Corporate America was slow to catch on to the value of the Internet, but when word of the Web finally reached the boardrooms, they made their move. To their chagrin, many companies found that someone else had gotten there first. In the mid-1990s, a gold-rush effect surrounded domain names, and a cottage industry nicknamed "domain speculation" sprung up, in which Net-savvy opportunists deliberately registered names, then turned them over for a fee. As corporate presence on the Web came to be considered de rigeur, the lengths to which companies were willing to go to get their names back -- including the amount they were willing to pay -- hit new highs.
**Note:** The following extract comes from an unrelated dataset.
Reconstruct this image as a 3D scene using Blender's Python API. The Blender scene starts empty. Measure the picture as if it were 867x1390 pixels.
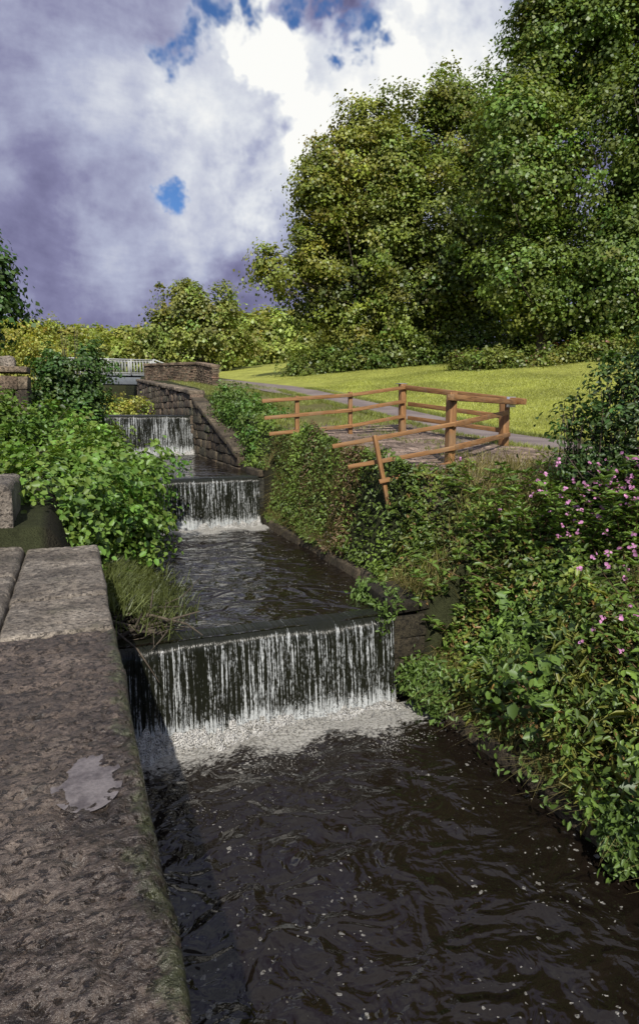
import bpy, math, numpy as np
from mathutils import Vector, Matrix
rng=np.random.default_rng(11)
scene=bpy.context.scene
rad=math.radians
# ------------------------------------------------------------ helpers
TAB=rng.random((256,256))
def vnoise(x,y,s=0):
    x=np.asarray(x,float)+s*17.3; y=np.asarray(y,float)+s*7.7
    xi=np.floor(x).astype(int); yi=np.floor(y).astype(int)
    fx=x-xi; fy=y-yi; fx=fx*fx*(3-2*fx); fy=fy*fy*(3-2*fy)
    a=TAB[xi%256,yi%256]; b=TAB[(xi+1)%256,yi%256]; c=TAB[xi%256,(yi+1)%256]; d=TAB[(xi+1)%256,(yi+1)%256]
    return (a*(1-fx)+b*fx)*(1-fy)+(c*(1-fx)+d*fx)*fy
def fbm(x,y,o=4,s=0):
    r=0;a=.5;f=1
    for i in range(o):
        r=r+a*(vnoise(np.asarray(x)*f,np.asarray(y)*f,s+i)*2-1); a*=.5; f*=2.03
    return r
def link(o,parent=None):
    scene.collection.objects.link(o)
    if parent: o.parent=parent
    return o
def empty(name,loc=(0,0,0)):
    e=bpy.data.objects.new(name,None); e.location=loc; e.empty_display_size=.2
    return link(e)
def mesh(name,V,F,mat,smooth=False,col=None,parent=None,attr=None):
    V=np.asarray(V,np.float32); F=np.asarray(F,np.int32); k=F.shape[1]
    me=bpy.data.meshes.new(name); me.vertices.add(len(V)); me.vertices.foreach_set('co',V.ravel())
    me.loops.add(F.size); me.loops.foreach_set('vertex_index',F.ravel())
    me.polygons.add(len(F)); me.polygons.foreach_set('loop_start',np.arange(0,F.size,k,dtype=np.int32))
    me.polygons.foreach_set('loop_total',np.full(len(F),k,np.int32))
    if smooth: me.polygons.foreach_set('use_smooth',np.ones(len(F),bool))
    me.update(calc_edges=True)
    if col is not None:
        a=me.attributes.new('col','FLOAT_COLOR','POINT'); c=np.ones((len(V),4),np.float32); c[:,:3]=col; a.data.foreach_set('color',c.ravel())
    if attr:
        for n,v in attr.items():
            a=me.attributes.new(n,'FLOAT','POINT'); a.data.foreach_set('value',np.asarray(v,np.float32).ravel())
    me.validate()
    me.materials.append(mat)
    o=bpy.data.objects.new(name,me)
    if parent is not None: o.location=-Vector(parent.location)
    return link(o,parent)
def gridF(nx,ny):
    i=np.arange((nx-1)*(ny-1)); r=i//(nx-1); c=i%(nx-1); a=r*nx+c
    return np.stack([a,a+1,a+nx+1,a+nx],1)
def nrm(v): return v/np.maximum(np.linalg.norm(v,axis=-1,keepdims=True),1e-9)
C21,S21=math.cos(rad(21)),math.sin(rad(21))
def site(R,F): return (C21*R+S21*F, -S21*R+C21*F)   # survey axes -> canal axes
# ------------------------------------------------------------ terrain
def zc(Y): return np.interp(Y,[-50,7,9,13.3,15,26.5,60,100,300,2500],[-.95,-.9,-.78,-.52,-.28,.95,3.6,6,9,10])
def W(Y):
    Y=np.asarray(Y,float)
    return np.where(Y<6.9,-3.6,np.where(Y<13.85,-2.52,np.where(Y<22.5,-1.44,-.1)))
def sm(t): t=np.clip(t,0,1); return t*t*(3-2*t)
def H(X,Y):
    X=np.asarray(X,float);Y=np.asarray(Y,float)
    b=zc(Y)+np.clip(.14*(X-11),0,2.5)+.07*fbm(X*.5,Y*.5,3,3)*sm((np.abs(X-9.3)-1)/1)
    b=b-.75*sm((8.0-Y)/2.2)*(1-sm((X-5.8)/2.6))*(X>3)
    w=W(Y); wid=np.interp(Y,[3,6.5,8.2],[2.5,1.5,.4])
    s=sm((X-4.05)/wid); zr=(w+.12)*(1-s)+b*s
    bl=np.where(Y<7.6,-1.9,zc(Y)-.4)+.05*fbm(X,Y,3,9)
    sl=sm((.25-X)/.6); zl=(w+.08)*(1-sl)+bl*sl
    z=np.where(X>=4.0,zr,np.where(X<=.25,zl,w-.7))
    return np.where(Y>57,b,z)
# ------------------------------------------------------------ node materials
def newmat(name):
    m=bpy.data.materials.new(name); m.use_nodes=True; nt=m.node_tree
    for n in list(nt.nodes): nt.nodes.remove(n)
    out=nt.nodes.new('ShaderNodeOutputMaterial'); return m,nt,out
class NB:
    def __init__(s,nt): s.nt=nt
    def n(s,t,**k):
        x=s.nt.nodes.new(t)
        for a,b in k.items(): setattr(x,a,b)
        return x
    def l(s,a,b): s.nt.links.new(a,b)
    def setin(s,sock,v):
        if isinstance(v,bpy.types.NodeSocket): s.l(v,sock)
        else: sock.default_value=v
    def math(s,op,a,b=0,c=None,clamp=False):
        x=s.n('ShaderNodeMath',operation=op,use_clamp=clamp); s.setin(x.inputs[0],a); s.setin(x.inputs[1],b)
        if c is not None: s.setin(x.inputs[2],c)
        return x.outputs[0]
    def vm(s,op,a,b=(0,0,0),sc=None):
        x=s.n('ShaderNodeVectorMath',operation=op); s.setin(x.inputs[0],a); s.setin(x.inputs[1],b)
        if sc is not None: s.setin(x.inputs['Scale'],sc)
        return x.outputs['Value'] if op in('DISTANCE','LENGTH','DOT_PRODUCT') else x.outputs[0]
    def noise(s,vec,scale,detail=4,rough=.55,dist=0,col=False):
        x=s.n('ShaderNodeTexNoise'); s.l(vec,x.inputs['Vector']); x.inputs['Scale'].default_value=scale
        x.inputs['Detail'].default_value=detail; x.inputs['Roughness'].default_value=rough; x.inputs['Distortion'].default_value=dist
        return x.outputs['Color' if col else 'Fac']
    def vor(s,vec,scale,feature='F1',out='Distance'):
        x=s.n('ShaderNodeTexVoronoi',feature=feature); s.l(vec,x.inputs['Vector']); x.inputs['Scale'].default_value=scale
        return x.outputs[out]
    def ramp(s,f,stops):
        x=s.n('ShaderNodeValToRGB'); s.l(f,x.inputs[0]); e=x.color_ramp.elements
        while len(e)<len(stops): e.new(.5)
        for i,(p,c) in enumerate(stops):
            e[i].position=p; e[i].color=(c[0],c[1],c[2],1) if not isinstance(c,(int,float)) else (c,c,c,1)
        return x.outputs[0]
    def mr(s,v,a,b,c=0,d=1,smooth=True):
        x=s.n('ShaderNodeMapRange',interpolation_type='SMOOTHSTEP' if smooth else 'LINEAR'); s.setin(x.inputs[0],v)
        for i,k in zip((1,2,3,4),(a,b,c,d)): s.setin(x.inputs[i],k)
        return x.outputs[0]
    def mix(s,f,a,b,blend='MIX'):
        x=s.n('ShaderNodeMix',data_type='RGBA',blend_type=blend); s.setin(x.inputs[0],f)
        for i,v in ((6,a),(7,b)):
            if isinstance(v,tuple) and len(v)==3: v=(*v,1)
            s.setin(x.inputs[i],v)
        return x.outputs[2]
    def bump(s,h,strength=.5,dist=.02,nor=None):
        x=s.n('ShaderNodeBump'); s.l(h,x.inputs['Height']); x.inputs['Strength'].default_value=strength; x.inputs['Distance'].default_value=dist
        if nor: s.l(nor,x.inputs['Normal'])
        return x.outputs[0]
    def pos(s): return s.n('ShaderNodeNewGeometry').outputs['Position']
    def mapv(s,v,sc): return s.vm('MULTIPLY',v,sc)
    def attr(s,n,o='Color'): return s.n('ShaderNodeAttribute',attribute_name=n).outputs[o]
    def pbsdf(s,col,rough,nor=None,spec=.5):
        x=s.n('ShaderNodeBsdfPrincipled'); s.setin(x.inputs['Base Color'],(*col,1) if isinstance(col,tuple) and len(col)==3 else col)
        s.setin(x.inputs['Roughness'],rough); s.setin(x.inputs['Specular IOR Level'],spec)
        if nor: s.l(nor,x.inputs['Normal'])
        return x
def leafmat():
    m,nt,out=newmat('leaf'); b=NB(nt); c=b.attr('col')
    p=b.n('ShaderNodeBsdfDiffuse'); b.l(c,p.inputs[0]); t=b.n('ShaderNodeBsdfTranslucent'); c2=b.mix(1,c,(1.3,1.25,.5),'MULTIPLY'); b.l(c2,t.inputs[0])
    mx=b.n('ShaderNodeMixShader'); mx.inputs[0].default_value=.3; b.l(p.outputs[0],mx.inputs[1]); b.l(t.outputs[0],mx.inputs[2])
    g=b.n('ShaderNodeBsdfGlossy'); g.inputs['Roughness'].default_value=.45; g.inputs[0].default_value=(.9,.95,1,1); m2=b.n('ShaderNodeMixShader'); m2.inputs[0].default_value=.028
    b.l(mx.outputs[0],m2.inputs[1]); b.l(g.outputs[0],m2.inputs[2]); b.l(m2.outputs[0],out.inputs[0]); return m
LEAF=leafmat()
def barkmat():
    m,nt,out=newmat('bark'); b=NB(nt); p=b.pos(); n=b.noise(b.mapv(p,(6,6,1.5)),2,5)
    c=b.ramp(n,[(.3,(.03,.024,.017)),(.7,(.12,.095,.07))]); s=b.pbsdf(c,.9,b.bump(n,.8,.03)); b.l(s.outputs[0],out.inputs[0]); return m
BARK=barkmat()
def groundmat():
    m,nt,out=newmat('ground'); b=NB(nt); p=b.pos(); c=b.attr('col')
    n1=b.noise(p,.6,4,.6); n2=b.noise(p,9,4,.7); n3=b.noise(p,45,2,.7)
    k=b.math('ADD',b.math('MULTIPLY',n1,.9),b.math('MULTIPLY',n2,.7)); k=b.math('ADD',k,b.math('MULTIPLY',n3,.6))
    k=b.mr(k,.7,1.5,.45,1.5,False)
    cc=b.vm('SCALE',c,(0,0,0),k); h=b.math('ADD',n2,n3)
    s=b.pbsdf(cc,.95,b.bump(h,.9,.05),.15); b.l(s.outputs[0],out.inputs[0]); return m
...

For instance, Net lore has it that Microsoft paid $10,000 for the rights to www.slate.com, the site of a Microsoft-funded online magazine.

When negotiations failed, big corporations were more than willing to bring in the lawyers, and the number of domain-name related cases in U.S. courts multiplied rapidly. MTV veejay Adam Curry beat his former employers to the punch with www.mtv.com, and when MTV demanded that Curry release the name, he refused. Curry assumed a Patrick Henry-style pose with the media -- he assured Wired in 1994 that the case was "the Roe v. Wade of the Internet" -- but after extensive legal wrangling, MTV ultimately won out.

The trademark policy instituted by NSI helped cut down on the number of corporations going to court over domain names, but it didn't address the larger question of intellectual property. In 1996 the animal rights group PETA (People for the Ethical Treatment of Animals) was dismayed to find that www.peta.org was being used as a parody site, People Eating Tasty Animals. Animal lovers can comfort themselves with the knowledge that two years later, Ringling Brothers had to call out the lawyers to fight for www.ringlingbrothers.com, which had been shanghaied by a group protesting the treatment of elephants in the circus. Which group? PETA, of course.

Whether the dismantling of the NSI monopoly in 1998, complete with brand-new top-level domain names like .store, will lead to better resolution of trademark and intellectual property disputes remains to be seen. Some pundits argue that fights over domain names are inevitable. To paraphrase a Wired article on the issue, the real world can allow for Samuel Adams law firm and Samuel Adams beer, but the virtual world permits only one www.samadams.com.